The first is the search for technological solutions to vexing security problems. Israel, in the run-up to this crisis, placed its faith in high-tech defenses — such as the Iron Dome anti-missile system and a state-of-the-art security barrier — meant to keep Hamas contained. It relied on ubiquitous surveillance capabilities — radar coverage, sensors, electronic eavesdropping — to reveal the enemy's intent.
But signals intelligence couldn't pierce the fog of deception Hamas created by pretending to be pursuing détente with the Jewish state. Nor could it correct the damage created by political distraction and flawed assumptions: namely, the belief that Hamas was simply incapable of such a complex, impressive attack. The Middle East's most sophisticated military was humiliated by a decidedly low-tech assault, in which terrorists used tunnels, paragliders and bulldozers to breach the border in force.
Israel also suffered from a second fallacy: the conviction that our enemy thinks like we do.
"Mirror-imaging" plagues all countries, indeed all humans: We find it hard to imagine that someone else's definition of rationality may be different from our own. The Israeli version of this error centered on the idea that Hamas had become too hooked on the economic benefits of relative quiet in its relations with Israel — that it was too focused on securing leadership of the Palestinian movement by improving the lot of the people under its control — to risk everything in a major escalation.

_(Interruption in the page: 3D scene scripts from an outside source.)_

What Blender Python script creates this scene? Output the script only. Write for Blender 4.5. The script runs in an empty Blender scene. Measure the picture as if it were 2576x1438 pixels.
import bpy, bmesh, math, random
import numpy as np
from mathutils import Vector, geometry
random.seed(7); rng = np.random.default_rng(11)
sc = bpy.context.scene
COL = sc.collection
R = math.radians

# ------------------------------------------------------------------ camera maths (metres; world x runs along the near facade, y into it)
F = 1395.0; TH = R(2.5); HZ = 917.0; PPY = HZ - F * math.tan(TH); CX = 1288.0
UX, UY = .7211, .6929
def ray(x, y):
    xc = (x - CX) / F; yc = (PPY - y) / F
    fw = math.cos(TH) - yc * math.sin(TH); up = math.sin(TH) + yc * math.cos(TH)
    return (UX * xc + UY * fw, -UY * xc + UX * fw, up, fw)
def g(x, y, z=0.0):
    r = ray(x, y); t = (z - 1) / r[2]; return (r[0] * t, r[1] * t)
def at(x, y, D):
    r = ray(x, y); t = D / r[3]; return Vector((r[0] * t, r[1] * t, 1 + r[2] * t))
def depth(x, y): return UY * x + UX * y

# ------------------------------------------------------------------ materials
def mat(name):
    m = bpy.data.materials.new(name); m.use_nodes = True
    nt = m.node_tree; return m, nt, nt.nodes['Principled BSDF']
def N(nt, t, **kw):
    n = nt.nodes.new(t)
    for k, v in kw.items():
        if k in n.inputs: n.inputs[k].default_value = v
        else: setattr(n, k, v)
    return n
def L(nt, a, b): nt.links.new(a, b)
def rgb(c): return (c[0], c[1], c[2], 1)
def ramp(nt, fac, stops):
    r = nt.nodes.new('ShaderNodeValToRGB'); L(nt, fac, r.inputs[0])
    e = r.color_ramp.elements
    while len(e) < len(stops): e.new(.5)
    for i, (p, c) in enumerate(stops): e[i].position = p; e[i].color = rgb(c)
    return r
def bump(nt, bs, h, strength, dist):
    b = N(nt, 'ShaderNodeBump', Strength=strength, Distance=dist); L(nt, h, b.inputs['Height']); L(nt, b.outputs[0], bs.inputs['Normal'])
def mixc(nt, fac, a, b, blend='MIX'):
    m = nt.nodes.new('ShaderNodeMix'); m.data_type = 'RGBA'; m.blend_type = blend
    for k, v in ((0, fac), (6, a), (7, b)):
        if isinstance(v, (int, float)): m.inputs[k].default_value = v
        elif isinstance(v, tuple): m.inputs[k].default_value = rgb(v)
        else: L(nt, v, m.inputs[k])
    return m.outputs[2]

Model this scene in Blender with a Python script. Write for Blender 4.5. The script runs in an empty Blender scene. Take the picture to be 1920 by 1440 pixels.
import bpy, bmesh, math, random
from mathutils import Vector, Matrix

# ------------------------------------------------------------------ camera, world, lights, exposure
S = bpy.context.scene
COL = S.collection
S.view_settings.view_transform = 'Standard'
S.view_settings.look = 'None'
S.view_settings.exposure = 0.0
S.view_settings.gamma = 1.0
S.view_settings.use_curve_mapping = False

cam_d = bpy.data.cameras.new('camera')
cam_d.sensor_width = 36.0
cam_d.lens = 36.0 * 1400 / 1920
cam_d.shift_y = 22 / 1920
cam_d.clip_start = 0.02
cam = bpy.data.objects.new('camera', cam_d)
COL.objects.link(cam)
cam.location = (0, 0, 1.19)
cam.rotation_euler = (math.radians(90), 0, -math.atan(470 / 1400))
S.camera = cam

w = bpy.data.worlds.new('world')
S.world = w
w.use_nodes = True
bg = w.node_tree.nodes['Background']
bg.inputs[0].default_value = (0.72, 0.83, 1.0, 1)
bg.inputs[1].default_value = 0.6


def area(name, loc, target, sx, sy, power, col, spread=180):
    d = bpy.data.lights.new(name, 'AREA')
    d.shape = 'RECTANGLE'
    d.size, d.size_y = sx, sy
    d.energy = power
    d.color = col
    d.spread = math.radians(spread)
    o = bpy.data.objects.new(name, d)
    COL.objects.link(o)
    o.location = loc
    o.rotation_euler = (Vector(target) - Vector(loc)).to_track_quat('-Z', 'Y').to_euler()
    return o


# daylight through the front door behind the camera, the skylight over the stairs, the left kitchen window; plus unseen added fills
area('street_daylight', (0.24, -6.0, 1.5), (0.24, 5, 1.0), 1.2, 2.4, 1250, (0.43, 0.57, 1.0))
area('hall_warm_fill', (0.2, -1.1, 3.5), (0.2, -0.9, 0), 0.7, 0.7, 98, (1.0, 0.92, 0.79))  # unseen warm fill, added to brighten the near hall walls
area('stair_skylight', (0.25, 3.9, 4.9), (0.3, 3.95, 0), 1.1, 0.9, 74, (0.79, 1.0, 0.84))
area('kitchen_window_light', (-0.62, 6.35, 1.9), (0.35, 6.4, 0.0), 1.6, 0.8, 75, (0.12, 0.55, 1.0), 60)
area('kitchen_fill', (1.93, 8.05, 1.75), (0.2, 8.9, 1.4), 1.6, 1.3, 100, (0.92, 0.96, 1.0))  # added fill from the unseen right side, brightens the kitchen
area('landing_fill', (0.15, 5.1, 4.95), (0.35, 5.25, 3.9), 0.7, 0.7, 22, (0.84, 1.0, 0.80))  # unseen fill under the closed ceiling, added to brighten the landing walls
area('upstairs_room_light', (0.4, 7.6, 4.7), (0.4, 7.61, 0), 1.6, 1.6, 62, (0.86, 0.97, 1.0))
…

That calculation of costs and benefits might have appealed to a democratic movement, or to an organization that was mostly interested in governing. But Hamas, alas, proved to be the same organization as ever. It has a penchant for the nastiest forms of brutality. It has a deep-seated hatred for, and a self-declared desire to eradicate, Israel. And it was willing to pursue that agenda at an appalling cost in Israeli and Palestinian lives.